Act I. Winter. A damp basement room in the dwelling of Shimen and Dvoyre, a 50 year-old cobbler and his wife. Shimen and his apprentice Jonah sit in the part of the room that serves as their workshop, repairing shoes. Miriam, an 18-year-old boarder, sits near them knitting socks on a machine, and sings a song about the loneliness of a blind orphan. Dvoyre asks Miriam whether she thinks there are still good people in the world. Miriam is sure there are; Yoyne, who has been in the army and lived in the big city, is equally certain that there aren’t. They talk about how living in the basement saps people of their health and youth. Miriam daydreams about being wealthy and giving money to help the poor, and Yoyne laughs at her. Shimen and Dvoyre’s 23-year-old daughter Leah enters, along with Moyshe, an elderly wood carrier who boards with them. Then Zilberman, the wealthy 20-year-old son of their landlord, enters, ostensibly to pick up the snowshoe he brought in for repair. He asks about Miriam, who he says he thought was Shimen and Dvoyre’s daughter. He goes. Miriam is initially rapturous, but after Leah leads a chorus of voices in warning Miriam about people like Zilberman, Miriam becomes quiet. Leah asks her to dance, Miriam joylessly complies.

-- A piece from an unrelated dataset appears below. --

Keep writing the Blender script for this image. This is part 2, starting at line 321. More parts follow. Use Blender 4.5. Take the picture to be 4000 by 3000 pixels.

Act II. The basement, in summer. Zilberman talks to Yoyne and Miriam while they fix shoes and mend clothes, and expresses his admiration for workers. When Zilberman leaves for a short time, Jonah again cautions Miriam about him. An irritated Miriam denies that there’s anything going on between them. Zilberman returns and sends Jonah out to get beer. Left alone, he and Miriam talk about time they’ve spent together. To Miriam’s questions as to whether he loves her and will continue to, Zilberman repeatedly says yes. He leaves shortly after the others return, and Jonah goes back to teasing Miriam about her relationship with Jonah. Finally Miriam has had enough, and declares, “I want to escape from this dark basement of yours! … I want to live, and you’re not letting me … you’re strangers, and I don’t need your permission!” She exits.

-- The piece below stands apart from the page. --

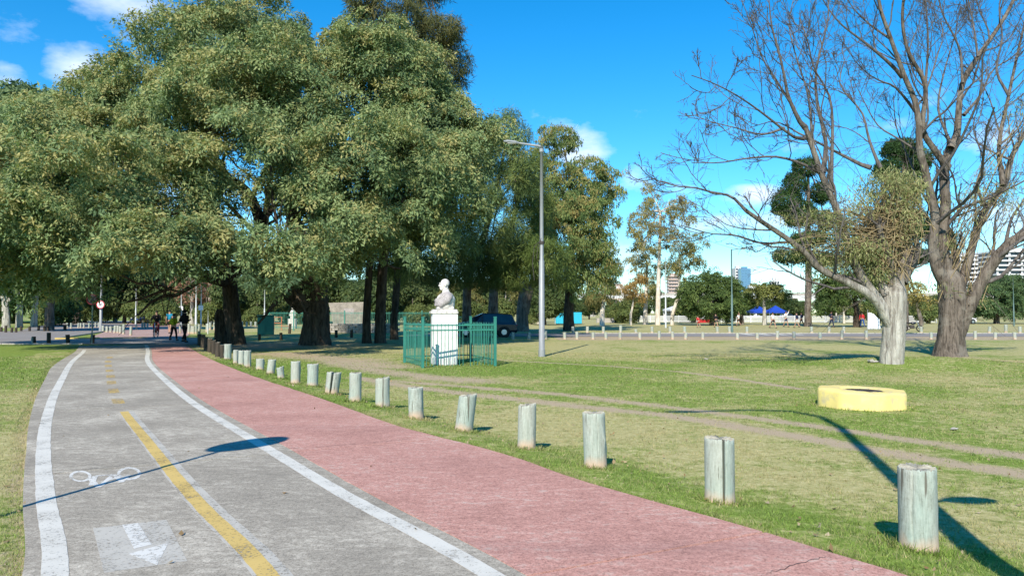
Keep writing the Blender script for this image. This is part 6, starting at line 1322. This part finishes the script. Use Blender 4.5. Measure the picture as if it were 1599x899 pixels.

Act III. The same room, just before the winter holiday of Purim. Yoyne and his wife Leah now have a baby. Dvoyre tells the others she ran into Miriam, who is pregnant, with the baby due soon. Though Shimen has harsh words to say about her, the others are more sympathetic, and talk about how Zilberman abandoned her as soon as he found out she was pregnant. Shouting is then heard outside, and Miriam herself shows up at the door, saying that Zilberman’s family threw her down the stairs to their home when she tried to see him. Miriam starts to go into labor, and is brought to Yoyne and Leah’s room, behind a curtain. A midwife is called, and while Miriam screams in pain, the midwife wryly responds, “You won’t die, you won’t die. Decent women will die in childbirth before their time because of you, but you … you won’t die.” Miriam’s cries cut her off as the curtain falls.

Act IV. An attic room on the edge of town. Miriam talks, eats, and drinks with two other women, Natalke and Grunye. The room is in a brothel, and customers occasionally knock on the door, but the women have decided not to work today. Instead, they swap stories about what led them to their current situations. Miriam recalls how after she was thrown down the stairs, Yoyne beat Zilberman with an iron rod, and was arrested. She felt that she had to leave the basement, and set out on her own, where a man accosted her, gave her some money and food, and brought her to the madam she works for. Grunye expresses her rage “at the whole world,” kisses Miriam and buries her face in her breast, and as Miriam again sings the song of the lonely orphan, the curtain falls.